North Sentinel Island

Photo: Pinterest

This island is a part of the Andaman chain of islands off the coast of India, in the Bay of Bengal. While it isn’t hard to reach in terms of transport, you probably don’t want to ever try to set foot on this island. The tribe that has lived there for millions of years, the Sentinelese, is the most dangerous tribe in the world and wants nothing to do with modern civilization. Repeated attempts to contact them have only failed and the sentinels continue to live their isolated lives like they have for 55,000 years.

The Sentinalese tribe, living their isolated lives. Photo: Pinterest

Easter Island

The Moai men of Easter Island. Photo: The Independent

Easter Island is located 2,182 miles from Chile and is famous of the Moai statues that populate the island. These were sculpted by the island’s original Polynesians who lived on the island. The reason they are so popular is because it was astounding to researchers how people rowed thousands of miles in the sea to get to the island and establish a colony as far back as 800 AD! And then, not only did they settle there but dragged huge monolithic rocks and sculpted them into statues between 1400 AD and 1650 AD. These statues were built to honour a chieftain or tribe leader who had passed away. There are hundreds of these statues on the island, and scientists say there were more that were lost in the passage of time.

Source: Giphy

Around 5,000 people live on the island today and lots of tourists come to admire the statues and the island’s history.
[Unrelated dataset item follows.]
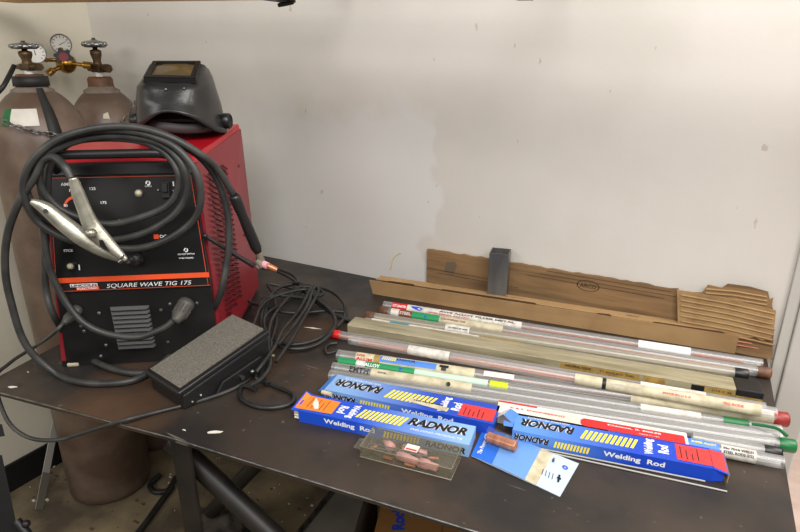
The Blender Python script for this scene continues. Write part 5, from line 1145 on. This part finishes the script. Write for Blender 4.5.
# grey panel and printed box below the bench front
def floor_box(nm, lab, cat, px, z, sx, sy, h, rz, m): return
pz = .42
a = T(290,532,pz); b = T(346,485,pz); c_ = T(372,520,pz)
gF = frame((a.x, a.y, 0), Vector((c_.x-a.x, c_.y-a.y, 0)))
print('grey', a, b, c_, gF.inverted() @ b, gF.inverted() @ c_)
gp = thing('grey_cabinet', 'grey box under the bench with a pale metal edge, left of the brown carton', 'box', frame((a.x,a.y,0), T(372,514,pz)-T(318,508,pz)))
gi = gp.matrix_world.inverted(); bb = gi @ b
part('box_body', MB().hexa([(-.0,-.10,0),(.165,-.10,0),(.165,.34,0),(.02+bb.x,.34,0),(-.0,-.10,pz),(.165,-.10,pz),(.165,.34,pz),(.02+bb.x,.34,pz)]), mat('grey_box_paint', (110,106,96), .6, col2=(92,88,80), scale=8), gp)
part('edge_strip', MB().hexa([(-.010,-.10,pz),(.006,-.10,pz),(.026+bb.x,.34,pz),(.010+bb.x,.34,pz),(-.010,-.10,pz+.004),(.006,-.10,pz+.004),(.026+bb.x,.34,pz+.004),(.010+bb.x,.34,pz+.004)]), M['steel'], gp)
a2 = T(366,532,pz); rF = frame((a2.x, a2.y, 0), T(372,514,pz)-T(318,508,pz)) @ Matrix.Translation((.025,0,0))
rb_ = thing('brown_carton', 'brown cardboard box with dark blue word under the bench front', 'carton', rF)
part('box_body', MB().box((0,-.10,0),(.30,.34,pz+.02), bev=.003), mat('brown_box_card', (150,106,54), .8), rb_)
ri = rF.inverted(); tp_ = ri @ T(405,530,pz+.02); 
tx = MB(); text(tx, 'Rock', tp_ , (ri.to_3x3() @ (T(404,505,pz)-T(404,532,pz))), (ri.to_3x3() @ -(T(430,510,pz)-T(400,510,pz))), .085, .034, 0, .05); part('lettering', tx, M['print_blue'], rb_)
part('tape_line', MB().box((.17,-.10,pz+.0201),(.173,.34,pz+.0206)), M['brown_cap'], rb_)
# rag
rg = T(215,522,.0); rp = T(212,512,.30)
import mathutils
bm = bmesh.new(); bmesh.ops.create_icosphere(bm, subdivisions=4, radius=1)
for v in bm.verts:
    n = mathutils.noise.noise(v.co*2.2)*.35 + mathutils.noise.noise(v.co*6)*.12; v.co = v.co*(1+n); v.co.x *= .085; v.co.y *= .075; v.co.z *= .06
    v.co.z = max(v.co.z, -.04)
R_ = T(214,530,.18)
box_ = thing('tool_crate', 'dark steel crate under the bench below the brace', 'crate', Matrix.Translation((R_.x, R_.y, 0)))
part('crate_body', MB().box((-.09,-.08,0),(.09,.09,.14), bev=.004), M['frame_black'], box_)
solo('grey_rag', MB().frombm(bm, smooth=True), M['rag'], 'crumpled grey rag bundled under the bench between the legs', 'rag', Matrix.Translation((R_.x, R_.y, .181)))
cable_thing('floor_cable', 'dark cable on the floor left of the bench leg', 'cable', [T(172,487,.012), T(160,503,.012), T(148,520,.012), T(136,536,.012), T(125,552,.012)], .011, M['thin_cable'])
cable_thing('floor_cable', 'dark coiled cable on the floor behind the bench leg', 'cable', [T(160,475,.012), T(150,485,.012), T(155,492,.012), T(168,490,.012), T(176,478,.012), T(190,470,.012)], .010, M['thin_cable'])
# dark stand at the left picture edge
bk = T(-30, 520, .0)
sF = Matrix.Translation((bk.x, bk.y, 0))
std = thing('black_stand', 'black steel stand cut off by the left edge of the picture', 'stand', Matrix.Translation(at_depth(-12,520,1.25)*Vector((1,1,0)) if False else (at_depth(-12,520,1.25).x, at_depth(-12,520,1.25).y, 0)))
so = std.matrix_world.translation
sq_ = lambda x, y, d=1.25: at_depth(x, y, d) - so
part('arm', MB().hexa([sq_(-20,427), sq_(2,424), sq_(2,424,1.3), sq_(-20,427,1.3), sq_(-20,440)*1.0, sq_(5,436), sq_(5,436,1.3), sq_(-20,440,1.3)]), M['black_satin'], std)
part('post', MB().hexa([sq_(-14,455), sq_(2,455), sq_(2,455,1.3), sq_(-14,455,1.3), sq_(-6,560), sq_(24,560), sq_(24,560,1.3), sq_(-6,560,1.3)]).cyl(sq_(-12,430,1.275), sq_(-4,520,1.275), .012), M['black_satin'], std)
part('foot', MB().box((-.08,-.05,0),(.12,.05,.03), bev=.004), M['black_satin'], std)
part('clip', MB().cyl(sq_(16,521), sq_(28,535), .010).ball(sq_(26,524), .009), M['black_satin'], std)
# debris on the floor
rnd = random.Random(5); k = 0
dm_ = [M['white_card'], mat('grit', (92,80,64), .9), M['rust']]
gr = MB()
for i in range(150):
    px, py = rnd.uniform(30, 330), rnd.uniform(455, 534); p = T(px, py, 0)
    if (p - Vector((P1.x,P1.y,0))).length < r1+.01: continue
    s_ = rnd.uniform(.0015, .008)*rnd.random()+.001; mi = 0 if rnd.random() < .2 else (1 if rnd.random() < .8 else 2)
    gr.box((p.x-s_, p.y-s_*.6, 0), (p.x+s_, p.y+s_*.6, s_*.8), mi)
o_ = part('floor_grit', gr, dm_, None); tag(o_, 'loose grit and paper crumbs scattered on the dusty floor under the bench', 'debris', None, 'stuff')
bpy.context.view_layer.update()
Owliver’s Obscure Observation: The Easter Island statues were made from tuff, which is solidified volcanic ash, which was found on the island’s volcanic crater. The rock is soft and so, was easy to chisel. The statues were then taken from the crater to their resting spots.

Bouvet Island

A mysterious abandoned boat near Bouvet Island. Photo: Random Times

Often called the most remote uninhabited island in the world, Bouvet Island is essentially a block of ice in the middle of the ocean. It’s 93% glacier and 7% land, and at the centre of the island is a dormant volcano. The island was first discovered in 1739 by Jean-Baptiste Charles but he marked it wrong on the map! For almost 100 years, it was lost. In 1808, it was rediscovered again and has since been rightly placed on the map. No one really lives on the island, and it is rarely visited by research teams.

Amsterdam Island

Photo: NASA Earth Observatory

Owned by France, the island is equidistant to Arica, Australia and Antarctica, in the Southern Indian Ocean. The island has numerous craters and vents and is probably an active volcano, although there have been no historical eruptions yet. The island currently has around 30 people, most of whom are researchers or military personnel. They work at the scientific and meteorological base that was set up there in 1949.

Think with Owliver

  1. How are islands created?
  2. Why don’t they sink?
  3. Why are some islands inhabited while others aren’t?
  4. What is an active volcano?
  5. What other kind of volcanos exist?